Henchman Story starts off with a full-throttle goofy tone, and at first I thought I was in for a standard superhero story — just from a slightly different point of view. I play Stan, a goon who works for an over the top, bombastic supervillain. I’m bored but content, and the benefits are too good to quit despite the occasional beating from a hero. But then a new venture capitalist joins the team, and things get much more interesting. While Henchman Story is an interactive tale about superheroes, it’s also a story about living in a world where superheroes haven’t stopped capitalism from running amok. It’s a simple ride made more interesting by the cast of characters and the compelling core conflict.
Henchman Story is a visual novel, so the gameplay comes down to making choices in dialogue trees. While these choices start small — am I nice to my obnoxious supervisor, or do I snidely dunk on the dude? — they ramp up as the story goes on. Eventually, I have to make big choices on whether to betray a friend, overthrow a boss, or relentlessly pursue my own self-interests.

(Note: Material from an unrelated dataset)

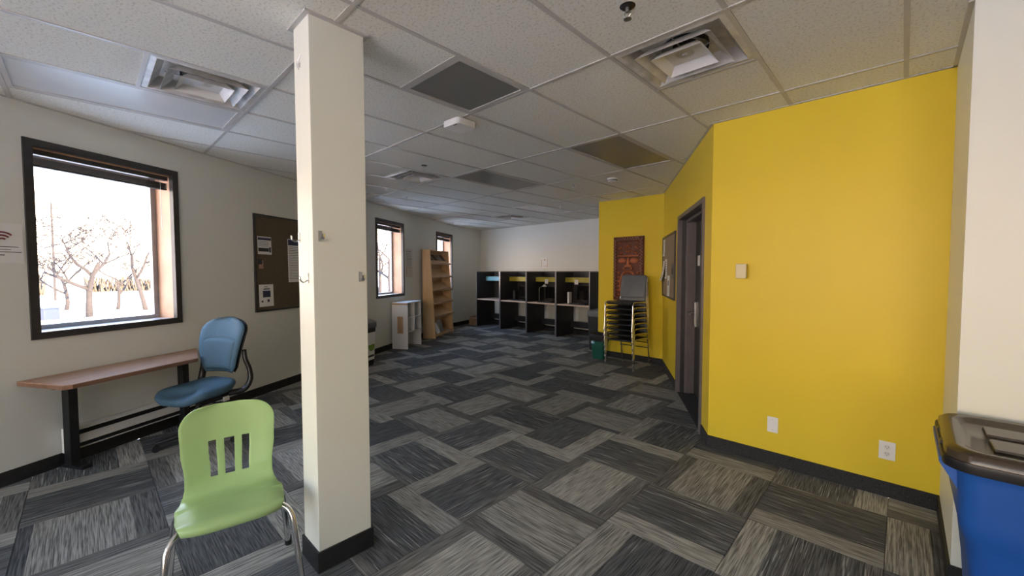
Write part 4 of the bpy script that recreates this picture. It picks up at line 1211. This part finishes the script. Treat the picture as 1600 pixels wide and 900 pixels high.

Stan lives on a supervillain base, where he receives meals, shelter, and benefits. He’s just a cog in a corporate system, and the stresses of day-to-day worker life are amplified a thousandfold — he works for a supervillain, after all. Stan starts as a henchman under the employ of a silly, scene-chewing bad guy called Lord Bedlam, but a new executive coming aboard complicates things quickly. Madame Scorpion is an assassin with a suite of mysterious powers, and she’s oddly interested in Stan. That fixation causes problems in the rest of his life, which I have to either roll with or desperately try to repair.